DUBLIN is two days away from being flooded with rubbish unless emergency talks can avert a bin strike.

A bitter row between a local authority and workers is threatening to plunge the capital into collection chaos by the weekend.

Up to 18,000 householders could be left without a bin collection service from Thursday, with tens of thousands likely to be hit within days.

No progress has been made between representatives of the Dun Laoghaire Rathdown County Council and SIPTU, who were reconvening for talks at the Labour Relations Court this afternoon.

Refuse workers intend to leave large areas of south Dublin without a collection service as part of their campaign against the privatisation of the service.


The dispute centres on the council's decision to appoint private waste collection firm Panda to replace its own service from next Monday.
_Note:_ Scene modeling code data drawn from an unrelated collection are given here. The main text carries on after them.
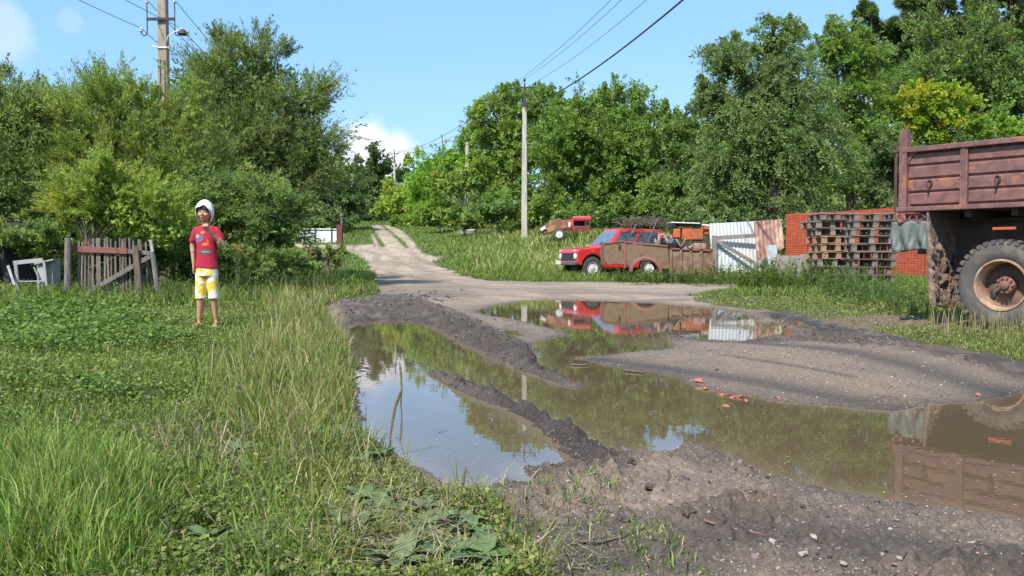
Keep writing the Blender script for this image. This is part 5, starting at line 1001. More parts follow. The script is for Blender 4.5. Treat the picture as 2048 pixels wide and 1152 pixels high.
simple('steel_box', 'small rusty pink tank lying on the edge of the rusty body', 'tank', 1397, 29.3, lambda m, p: (m.box(p(1397, 492), (.40, .35, .18)), m.tube([p(1385, 492), p(1378, 496)], .05, 8)), mat=RUSTS)
simple('scrap_bracket', 'bent rusty A shaped steel frame standing in the rusty body', 'frame', 1330, 29.5, lambda m, p: (m.tube([p(1318, 490), p(1318, 470), p(1326, 468), p(1340, 492)], .045, 6), m.tube([p(1340, 470), p(1350, 492)], .05, 6), m.tube([p(1352, 478), p(1362, 494), p(1371, 478)], .025, 6)), mat=RUSTS)
simple('scrap_pile', 'black scrap and seat parts heaped in the rusty body', 'scrap', 1350, 29.7, lambda m, p: (m.blob(p(1340, 486), (.28, .3, .25), 1, .3), m.blob(p(1316, 490), (.2, .3, .2), 2, .3), m.blob(p(1372, 497), (.25, .3, .12), 3, .3)), mat=DARKP)
simple('glass_pane', 'dark glass pane standing beside the leaning pipe', 'glass', 1308, 29.9, lambda m, p: m.box(p(1308, 478), (.28, .02, .28)), mat=GLASS)
def tangle(label, u, d, v, n, w, h, seed, name='branch_heap', cat='branches', mat=None):
    o3 = base_at(u, d); rg = random.Random(seed); m = MB()
    for _ in range(n):
        a = Vector(P3(u + rg.uniform(-w, w) * .8, v + rg.uniform(0, h * .7), d + rg.uniform(-.5, .5), o3)); b = a + Vector((rg.uniform(-.7, .7), rg.uniform(-.3, .3), rg.uniform(-.1, .35))); m.tube([a, a.lerp(b, .5) + Vector((0, 0, .07)), b], [.012, .010, .006], 4, cap=False)
    o = m.build(name, mat, None); o.location = o3; return tag(o, label, cat)
tangle('tangle of dark dry branches and wire heaped on the roof of the red car', 1285, 31.6, 443, 110, 52, 14, 3, mat=BWOOD)
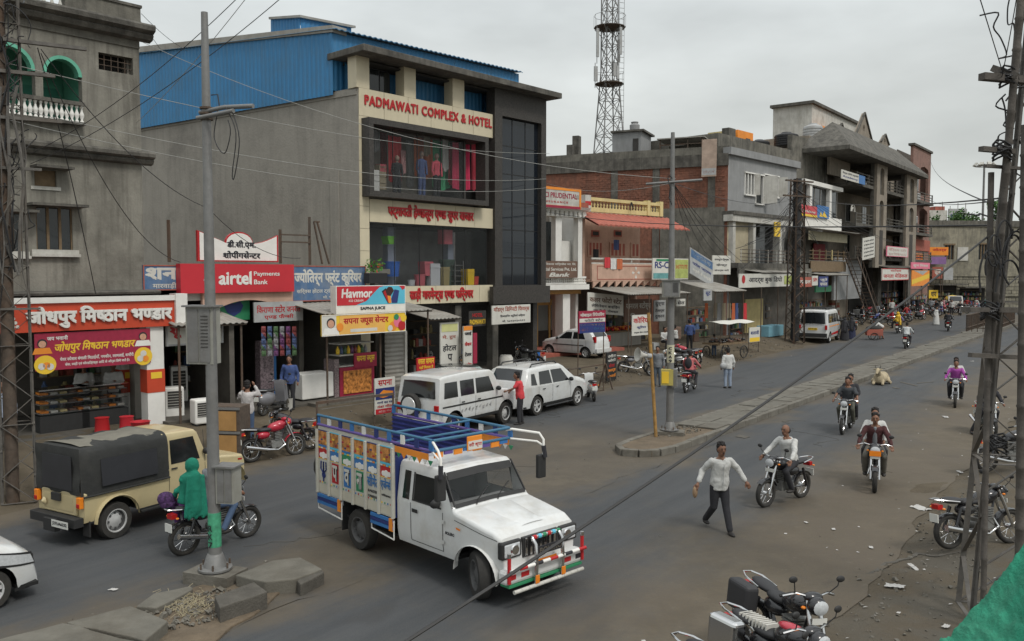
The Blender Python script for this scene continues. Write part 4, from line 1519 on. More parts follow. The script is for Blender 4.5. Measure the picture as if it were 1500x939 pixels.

Council chiefs have advised householders to use Panda as the preferred service provider.

SIPTU served strike notice on the council after learning that its members were to be redeployed to other sections of the local authority.

However, while Panda will move into the Dun Laoghaire area from next week, refuse workers in two other Dublin councils have already balloted in favour of taking industrial action in support.

The employees of Fingal and South Dublin county councils are prepared to leave tonnes of rubbish uncollected in a show of solidarity for their fellow bin collectors in Dun Laoghaire.

The result of a ballot by collectors in the Dublin city region is due tomorrow, but it is expected that they will also favour strike action.

Speaking after talks adjourned last night, SIPTU organiser Ramon O'Reilly said: "No progress has been in the talks so far.

"Union members will be taking industrial action from the start of business on Thursday unless the current deadlock can be broken."

DLRCC is arguing that it has no alternative but to outsource the service because it is currently operating at a major loss, estimated to be €3.5m for this year.

Bosses say that its customer base has shrunk from 64,000 in 2006 to just 18,500 now, as it struggles to compete with private operators.

The council is stressing that none of the 25 staff affected will lose their jobs and all will be redeployed to improving services in other frontline areas.

However, SIPTU has demanded that the council retain the workers in their current positions.

The union is accusing County Manager Owen Keegan of breaching agreements, including the Croke Park public sector agreement.

Mr O'Reilly has speculated that privatisation usually raised the cost of waste collection and could result in householders living on unprofitable routes being abandoned.

The council said the Panda service will be free for the first six months to all domestic householders who currently avail of the local authority's service.